Non-dénonciation d'agressions sexuelles : la loi modifiée avant le procès Barbarin
Le procès annoncé du cardinal Philippe Barbarin, poursuivi pour ne pas avoir dénoncé à la justice des agressions pédophiles, prend du retard mais les plaignants s'estiment confortés par une récente modification du Code pénal.
L'archevêque de Lyon, mis en cause par d'anciens scouts avec six autres personnes dont le préfet de la Congrégation pour la doctrine de la foi au Vatican, l'Espagnol Luis Francisco Ladaria Ferrer, devait initialement comparaître devant le tribunal correctionnel en avril.
Le procès avait alors été repoussé à janvier, la citation du prélat romain - traduite en bonne et due forme - n'ayant pas été délivrée dans les délais prévus par la loi.
Depuis, la procédure a encore pris du retard et une audience de consignation prévue lundi en vue de la comparution du cardinal espagnol - elle fixe la somme que les plaignants doivent provisionner pour couvrir une éventuelle amende - est compromise.
Si le tribunal en programme une autre, le procès pourrait être décalé une nouvelle fois. Les plaignants tiennent en effet à ce que le préfet du Vatican, consulté par Mgr Barbarin sur le prêtre incriminé - il lui avait conseillé de le sanctionner en évitant un scandale public -, comparaisse avec les autres prévenus afin de dénoncer les silences de toute l'institution catholique.
Mais la défense du Primat des Gaules s'opposera à un nouveau renvoi. "Cela suffit, ce n'est pas à nous de payer les conséquences des erreurs qu'ils peuvent commettre", tranche Me Jean-Félix Luciani.
Cette citation directe a été lancée en 2017 après le classement sans suite, en 2016, d'une enquête du parquet sur les mêmes faits. Les contre-temps s'accumulent depuis mais les plaignants ne désarment pas, confortés par de récents appels à la démission de l'archevêque lyonnais ainsi que par la loi Schiappa contre les violences sexuelles et sexistes.
- Rétroactivité -
Adoptée le 3 août, celle-ci a en effet modifié l'article 434-3 du Code pénal qui fonde leur action.

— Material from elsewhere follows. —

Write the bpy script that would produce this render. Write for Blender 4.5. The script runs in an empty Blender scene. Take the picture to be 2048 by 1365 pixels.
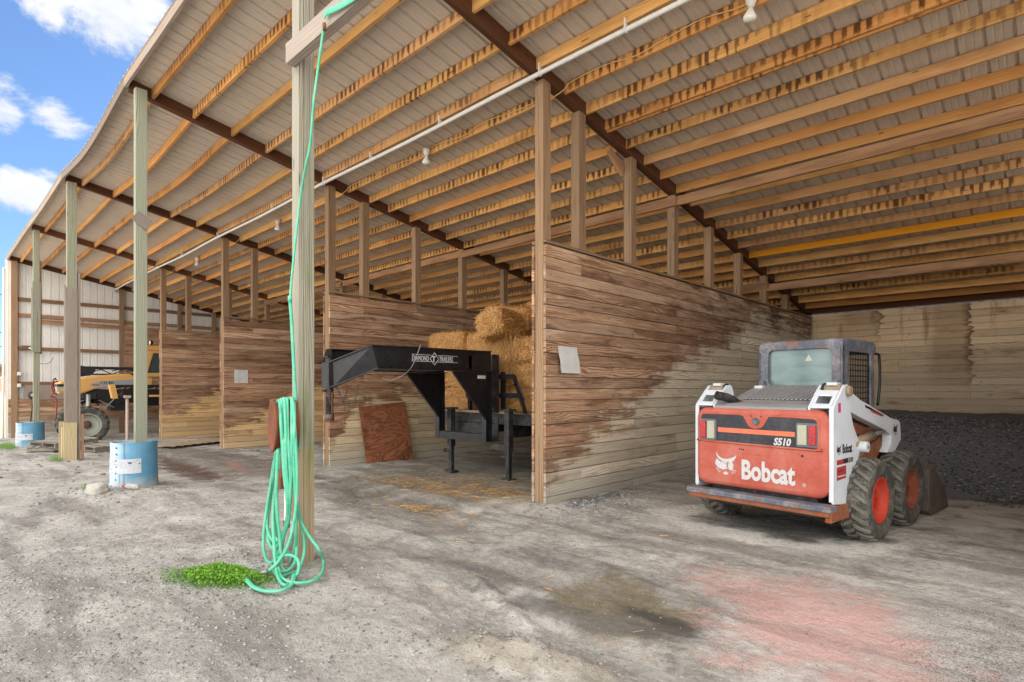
import bpy, math, random
import numpy as np
from mathutils import Vector, Matrix, noise as mnoise
random.seed(7); rng = np.random.default_rng(7)
R = math.radians
scene = bpy.context.scene
COL = scene.collection

# ------------------------------------------------------------------ camera
CAM_H = 1.45
cd = bpy.data.cameras.new('camera'); cam = bpy.data.objects.new('camera', cd); COL.objects.link(cam)
cd.sensor_width = 36; cd.lens = 20.0; cd.shift_y = 0.0461; cd.clip_start = 0.05; cd.clip_end = 3000
cam.location = (0, 0, CAM_H); cam.rotation_euler = (R(90), 0, R(43.85))
scene.camera = cam
scene.render.resolution_x = 1024; scene.render.resolution_y = 682

# ------------------------------------------------------------------ exposure
scene.view_settings.view_transform = 'Standard'; scene.view_settings.look = 'None'
scene.view_settings.gamma = 1.0; scene.view_settings.exposure = 1.66
try: scene.view_settings.use_curve_mapping = False
except Exception: pass
scene.cycles.max_bounces = 10; scene.cycles.diffuse_bounces = 6; scene.cycles.use_denoising = True
scene.cycles.sample_clamp_indirect = 6.0

# ------------------------------------------------------------------ sun and sky
SUN_EL, SUN_AZ = 42.0, -25.0            # azimuth clockwise from +Y
sd = bpy.data.lights.new('sun', 'SUN'); sun = bpy.data.objects.new('sun', sd); COL.objects.link(sun)
sd.energy = 5.0; sd.angle = R(0.5); sd.color = (1.0, 0.965, 0.92)
sdir = Vector((math.sin(R(SUN_AZ)) * math.cos(R(SUN_EL)), math.cos(R(SUN_AZ)) * math.cos(R(SUN_EL)), math.sin(R(SUN_EL))))
sun.rotation_euler = sdir.to_track_quat('Z', 'Y').to_euler()
sun.location = (0, 30, 40)


class NB:
    """small node-tree helper"""
    def __init__(s, tree): s.t = tree; s.n = tree.nodes; s.l = tree.links
    def put(s, sock, v):
        if isinstance(v, bpy.types.NodeSocket): s.l.new(v, sock)
        elif v is not None:
            if hasattr(sock, 'default_value'):
                if sock.type == 'RGBA' and len(v) == 3: v = (*v, 1)
                sock.default_value = v
    def math(s, op, a, b=None, c=None, clamp=False):
        n = s.n.new('ShaderNodeMath'); n.operation = op; n.use_clamp = clamp
        s.put(n.inputs[0], a)
        if b is not None: s.put(n.inputs[1], b)
        if c is not None: s.put(n.inputs[2], c)
        return n.outputs[0]
    def add(s, a, b): return s.math('ADD', a, b)
    def sub(s, a, b): return s.math('SUBTRACT', a, b)
    def mul(s, a, b): return s.math('MULTIPLY', a, b)
    def mx(s, a, b): return s.math('MAXIMUM', a, b)
    def mn(s, a, b): return s.math('MINIMUM', a, b)
    def sm(s, v, a, b):                       # smoothstep a..b -> 0..1 (a may exceed b)
        n = s.n.new('ShaderNodeMapRange'); n.interpolation_type = 'SMOOTHSTEP'
        lo, hi, o0, o1 = (a, b, 0., 1.) if a < b else (b, a, 1., 0.)
        s.put(n.inputs[0], v); n.inputs[1].default_value = lo; n.inputs[2].default_value = hi
        n.inputs[3].default_value = o0; n.inputs[4].default_value = o1
        return n.outputs[0]
    def lin(s, v, a, b, c, d):
        n = s.n.new('ShaderNodeMapRange'); n.clamp = True
        s.put(n.inputs[0], v)
        for i, q in enumerate((a, b, c, d)): n.inputs[i + 1].default_value = q
        return n.outputs[0]
    def mix(s, f, a, b, mode='MIX'):
        n = s.n.new('ShaderNodeMix'); n.data_type = 'RGBA'; n.blend_type = mode; n.clamp_factor = True
        s.put(n.inputs[0], f); s.put(n.inputs[6], a); s.put(n.inputs[7], b)
        return n.outputs[2]
    def sep(s, v):
        n = s.n.new('ShaderNodeSeparateXYZ'); s.put(n.inputs[0], v); return n.outputs
    def comb(s, x=0., y=0., z=0.):
        n = s.n.new('ShaderNodeCombineXYZ'); s.put(n.inputs[0], x); s.put(n.inputs[1], y); s.put(n.inputs[2], z); return n.outputs[0]
    def vscale(s, v, xyz):
        n = s.n.new('ShaderNodeVectorMath'); n.operation = 'MULTIPLY'; s.put(n.inputs[0], v); n.inputs[1].default_value = xyz; return n.outputs[0]
    def noise(s, v, scale=1., detail=4., rough=.55, dist=0.):
        n = s.n.new('ShaderNodeTexNoise'); s.put(n.inputs['Vector'], v)
        n.inputs['Scale'].default_value = scale; n.inputs['Detail'].default_value = detail
        n.inputs['Roughness'].default_value = rough; n.inputs['Distortion'].default_value = dist
        return n.outputs['Fac']
    def voro(s, v, scale=1., out='Distance', rand=1.):
        n = s.n.new('ShaderNodeTexVoronoi'); s.put(n.inputs['Vector'], v)
        n.inputs['Scale'].default_value = scale; n.inputs['Randomness'].default_value = rand
        return n.outputs[out]
    def attr(s, name, out='Fac'):
        n = s.n.new('ShaderNodeAttribute'); n.attribute_name = name; return n.outputs[out]
    def pos(s): return s.n.new('ShaderNodeNewGeometry').outputs['Position']
    def obj(s): return s.n.new('ShaderNodeTexCoord').outputs['Object']
    def uv(s): return s.n.new('ShaderNodeTexCoord').outputs['UV']
    def ramp(s, f, stops):
        n = s.n.new('ShaderNodeValToRGB'); s.put(n.inputs[0], f); e = n.color_ramp.elements
        while len(e) < len(stops): e.new(0.5)
        for q, (p, c) in zip(e, stops): q.position = p; q.color = (*c, 1) if len(c) == 3 else c
        return n.outputs[0]
    def bump(s, h, strength=.4, dist=.01, normal=None):
        n = s.n.new('ShaderNodeBump'); s.put(n.inputs['Height'], h)
        n.inputs['Strength'].default_value = strength; n.inputs['Distance'].default_value = dist
        if normal is not None: s.put(n.inputs['Normal'], normal)
        return n.outputs[0]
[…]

Jusqu'alors, le texte prévoyait de sanctionner "quiconque ayant eu connaissance" d'abus sans en informer la justice. Le participe passé a été supprimé et le délit s'inscrit désormais dans la durée: "quiconque ayant connaissance" de ces faits doit les signaler "tant qu'ils n'ont pas cessé".
"On a enlevé deux petites lettres; personne ne s'en est rendu compte. Or, c'est capital", souligne la sénatrice LR de Saône-et-Loire Marie Mercier. Pour la commission des lois de la Haute Assemblée, dont l'élue a rédigé le rapport afférent, la non-dénonciation est maintenant clairement définie comme un délit "continu": tant qu'une personne manque à son obligation de dénoncer, on peut le lui reprocher.

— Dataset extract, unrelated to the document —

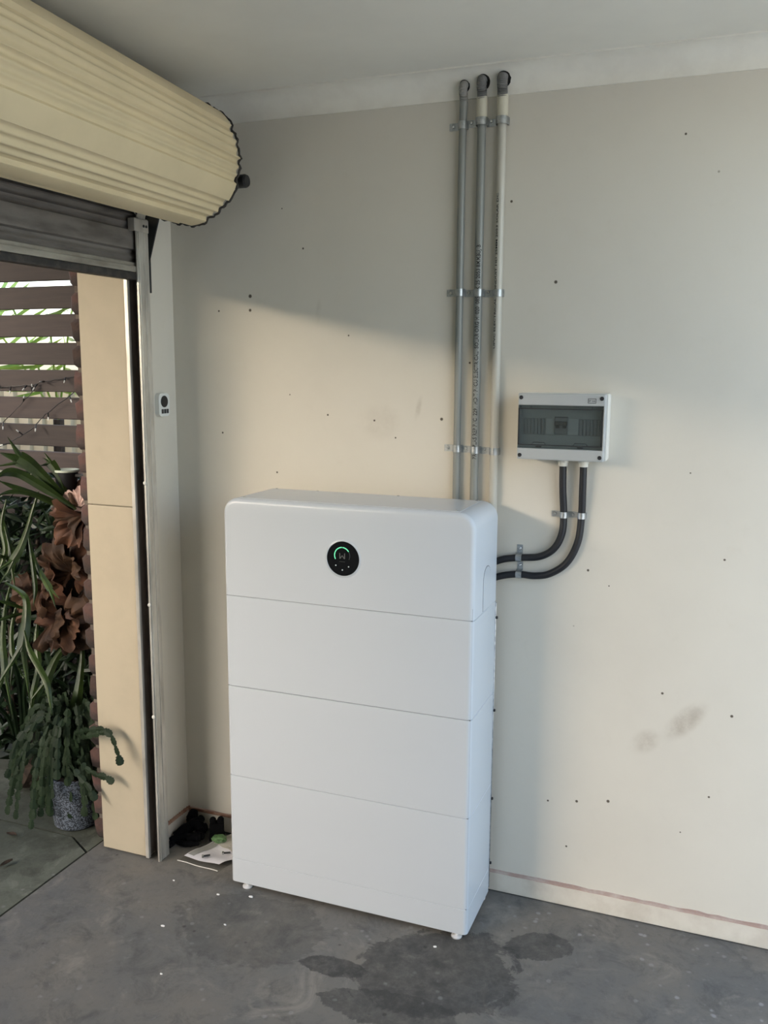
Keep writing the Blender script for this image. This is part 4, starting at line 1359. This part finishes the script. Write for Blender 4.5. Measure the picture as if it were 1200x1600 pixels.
# ------------------------------------------------------------------ things lying about on the floor
M_PAPER = mat('white_paper', (0.66, 0.66, 0.70), 0.6, var=(0.60, 0.60, 0.64), scale=8)
M_PLASTIC = glass_mat('thin_clear_plastic', (0.93, 0.93, 0.91), 0.25, 0.10)
M_ZIP = mat('milky_zip_seal', (0.62, 0.62, 0.58), 0.4)
M_BLACKC = mat('matt_black_cloth', (0.004, 0.004, 0.005), 0.95, spec=0.1, bumps=(150, .4))
M_GRN = mat('green_plastic', (0.10, 0.20, 0.08), 0.4, var=(0.07, 0.14, 0.06), scale=60)
def bilin(A, B, C_, D):
    A, B, C_, D = map(Vector, (A, B, C_, D))
    return lambda u, v: (A * (1 - u) + B * u) * (1 - v) + (D * (1 - u) + C_ * u) * v
bag = thing('zip_bag', (0.2, -0.15, 0), 'clear plastic zip bag lying on the floor under white paper', 'bag')
f = bilin((0.105, -0.228, .002), (0.262, -0.236, .002), (0.305, -0.10, .004), (0.135, -0.03, .004))
b = bmesh.new(); grid_sheet(b, lambda u, v: f(u, v) + Vector((0, 0, .0012 * math.sin(9 * u + 5 * v))), 14, 10); obj('film', b, M_PLASTIC, bag)
b = bmesh.new(); tube(b, [f(u / 12, 0.0) + Vector((0, 0, .0022 + .0010 * math.sin(9 * u / 12))) for u in range(13)], 0.0016, 6); obj('zip_seal', b, M_ZIP, bag)
g = bilin((0.1176, -0.2069, .004), (0.252, -0.2105, .0035), (0.305, -0.13, .006), (0.165, -0.075, .006))
b = bmesh.new(); grid_sheet(b, lambda u, v: g(u, v) + Vector((0, 0, .006 + .0025 * math.sin(6 * u + 2) + .003 * math.sin(7 * v))), 16, 10, .0006)
ps = obj('instruction_sheet', b, M_PAPER, loc=(0.2, -0.15, 0.004)); tag(ps, 'crumpled white paper sheet on the floor beside the battery unit', 'paper')
b = bmesh.new(); grid_sheet(b, lambda u, v: g(.03 + u * .17, .08 + v * .84) + Vector((0, 0, .0076 + .0025 * math.sin(6 * (.03 + u * .17) + 2) + .003 * math.sin(7 * (.08 + v * .84)))), 4, 8, .0003)
obj('grey_panel', b, mat('grey_print_band', (0.30, 0.31, 0.29), 0.6), ps)
g2 = bilin((0.165, -0.105, .012), (0.285, -0.135, .012), (0.33, -0.035, .016), (0.195, -0.018, .018))
b = bmesh.new(); grid_sheet(b, lambda u, v: g2(u, v) + Vector((0, 0, .004 * math.sin(5 * u + 4 * v) + .003 * math.sin(13 * u - 3 * v))), 14, 10, .0006)
o = obj('plastic_pouch', b, mat('cloudy_plastic', (0.50, 0.49, 0.44), 0.35, var=(0.42, 0.41, 0.36), scale=20), loc=(0.24, -0.08, 0.008)); tag(o, 'cloudy plastic pouch on top of the white paper against the unit', 'bag')
b = bmesh.new()
t = bmesh.new(); bmesh.ops.create_icosphere(t, subdivisions=3, radius=1)
rr = random.Random(9)
for v in t.verts:
    k = 1 + rr.uniform(-.16, .16)
    v.co = Vector((0.182 + v.co.x * .026 * k, -0.093 + v.co.y * .022 * k, 0.026 + v.co.z * .011 * k))
merge(b, t)
o = obj('green_wrapper', b, M_GRN, loc=(0.182, -0.093, 0.014)); tag(o, 'small crumpled green wrapper beside the black bundle', 'wrapper')
for (x, y, a), lab in (((0.192, -0.190, .7), 'small dark bolt near the front edge of the white paper'), ((0.245, -0.150, .5), 'small dark bolt near the middle of the white paper')):
    z = .0185
    root = thing('bolt', (x, y, .012), lab, 'bolt', 'bolts on the paper')
    d = Vector((math.cos(a), math.sin(a), 0))
    b = bmesh.new(); tube(b, [Vector((x, y, z)) - d * .010, Vector((x, y, z)) + d * .012], 0.0032, 8); obj('shank', b, M_STEELB, root)
    b = bmesh.new(); tube(b, [Vector((x, y, z)) - d * .015, Vector((x, y, z)) - d * .009], 0.0062, 6); obj('head', b, M_ZINC, root)

bun = thing('black_bundle', (0.075, -0.075, 0), 'tangled matt black bundle slumped in the wall corner', 'bundle')
rr = random.Random(13)
lumps = [([(0.02, -0.145, .012), (0.045, -0.120, .016), (0.075, -0.105, .018), (0.105, -0.10, .014)], .017),
         ([(0.025, -0.125, .020), (0.05, -0.09, .035), (0.07, -0.055, .045), (0.075, -0.03, .05)], .019),
         ([(0.04, -0.05, .03), (0.045, -0.045, .055), (0.05, -0.04, .078)], .020),
         ([(0.075, -0.125, .014), (0.095, -0.11, .022), (0.11, -0.10, .024), (0.118, -0.09, .022)], .016),
         ([(0.09, -0.08, .02), (0.098, -0.06, .03), (0.106, -0.05, .028)], .018),
         ([(0.05, -0.14, .010), (0.085, -0.14, .011), (0.12, -0.125, .012)], .010),
         ([(0.022, -0.155, .010), (0.030, -0.165, .010), (0.04, -0.15, .012)], .011),
         ([(0.055, -0.075, .05), (0.085, -0.07, .045), (0.10, -0.055, .035)], .016)]
for pts, r in lumps:
    C = catmull(pts, 6)
    b = bmesh.new(); tube(b, C, [max(.004, r * (.6 + .4 * math.sin(PI * (i + .5) / len(C))) * rr.uniform(.9, 1.1)) for i in range(len(C))], 12)
    obj('fold', b, M_BLACKC, bun, smooth=True)
con = thing('black_connector', (0.15, -0.06, 0), 'black block with two round knobs beside the tangled bundle', 'connector')
M45 = Matrix.Translation((0.150, -0.055, 0.042)) @ Matrix.Rotation(.5, 4, 'Z') @ Matrix.Rotation(.15, 4, 'X')
b = bmesh.new(); box(b, -.024, .024, -.014, .014, -.026, .022, .003, 2, M45); obj('block', b, M_BLACKC, con)
for s in (-.013, .013):
    b = bmesh.new(); lathe(b, [(0.010, .022), (.0115, .026), (.0115, .034), (.008, .039)], (s, 0, 0), 'Z', 14)
    bmesh.ops.transform(b, matrix=M45, verts=b.verts); obj('knob', b, M_BLACKC, con, smooth=True)
b = bmesh.new(); box(b, -.026, .026, -.018, .018, 0.0, .018, .003)
bmesh.ops.transform(b, matrix=Matrix.Translation((0.150, -0.055, 0.0)) @ Matrix.Rotation(.5, 4, 'Z'), verts=b.verts); obj('foot_block', b, M_BLACKC, con)

M_CHIP = mat('white_chip', (0.75, 0.75, 0.73), 0.6)
for i, (x, y, s) in enumerate(((0.330, -0.345, .006), (0.265, -0.54, .007), (0.43, -0.47, .005), (0.16, -0.33, .004), (0.55, -0.98, .007), (0.385, -0.72, .004), (0.43, -0.318, .008), (1.03, -0.34, .007))):
    b = bmesh.new()
    t = bmesh.new(); bmesh.ops.create_icosphere(t, subdivisions=1, radius=1)
    rr = random.Random(i)
    for v in t.verts:
        k = 1 + rr.uniform(-.3, .3)
        v.co = Vector((x + v.co.x * s * k, y + v.co.y * s * .6 * k, max(0, .002 + v.co.z * .0025 * k)))
    merge(b, t)
    o = obj('paint_chip', b, M_CHIP, loc=(x, y, 0)); tag(o, 'tiny white chip lying on the concrete floor', 'debris', 'white chips on the floor')
for i, (x, y) in enumerate(((-0.52, -0.30), (-0.40, -0.45), (-0.62, -0.42), (-0.66, -0.26), (-0.33, -0.60))):
    b = bmesh.new()
    a = i * 1.3; L = .022
    grid_sheet(b, lambda u, v: (x + (u - .5) * 2 * L * math.cos(a) - (v - .5) * .018 * math.sin(a) * math.sin(PI * (u * .96 + .02)), y + (u - .5) * 2 * L * math.sin(a) + (v - .5) * .018 * math.cos(a) * math.sin(PI * (u * .96 + .02)), .002 + .006 * (2 * v - 1) ** 2 + .003 * u), 8, 4, .0006)
    o = obj('dead_leaf', b, M_DRY, loc=(x, y, -0.002)); tag(o, 'small dead brown leaf on the outside path', 'leaf', 'dead leaves on the path')

# ------------------------------------------------------------------ unseen hedge, added to cut off the low sky at the roller door
rr = random.Random(31)
b = bmesh.new()
def hedge(u, v):
    a = v * 4
    prof = [(-3.0, -0.13), (-2.9, 1.2), (-3.05, 2.42), (-3.75, 2.42), (-3.9, -0.13)]
    i = min(int(a), 3); t = a - i
    x = prof[i][0] * (1 - t) + prof[i + 1][0] * t
    z = prof[i][1] * (1 - t) + prof[i + 1][1] * t
    return (x + rr.uniform(-.07, .07), -22 + 23.2 * u + rr.uniform(-.05, .05), z + rr.uniform(-.06, .06))
grid_sheet(b, hedge, 150, 32)
o = obj('unseen_skyline_hedge', b, M_DEEP, loc=(-3.4, -11, -0.13)); tag(o, 'added tall dark green hedge, out of view, blocking the low sky', 'hedge')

Ce que les plaignants de l'affaire Barbarin ont toujours soutenu. Alors que le parquet, pour classer l'affaire, s'est appuyé sur une jurisprudence (unique) de la Cour de cassation envisageant au contraire le délit de non-dénonciation comme "instantané", commençant "au moment où la connaissance des faits est acquise" et prescrit au bout de trois ans - le délai est aujourd'hui de six.
"La loi vient clairement confirmer notre position", estime François Devaux, cofondateur de l'association La Parole Libérée qui porte la procédure.
Reste à savoir si cela change la donne pour le procès à venir. "Si la loi a été faite pour clarifier l'article 434-3, sans créer de droit nouveau, celui-ci pourrait s'appliquer dès maintenant. Mais si elle change la nature de l'infraction, il ne peut y avoir de rétroactivité" sur les procédures en cours, analyse Philippe Bonfils, professeur à l'université Aix-Marseille et doyen de la Faculté de droit.
Lui penche pour la première option, la défense pour la seconde. Me Luciani estime surtout que le nouveau texte "ne change rien" au cas du cardinal Barbarin car les agressions incriminées ont cessé en 1991, soit bien avant qu'il en ait connaissance au milieu des années 2000 et qu'il rencontre en 2014 une première victime en mesure de porter plainte, ce qu'elle fit au final. Après cette date, le parquet a écarté toute entrave à la justice de la part de l'archevêque.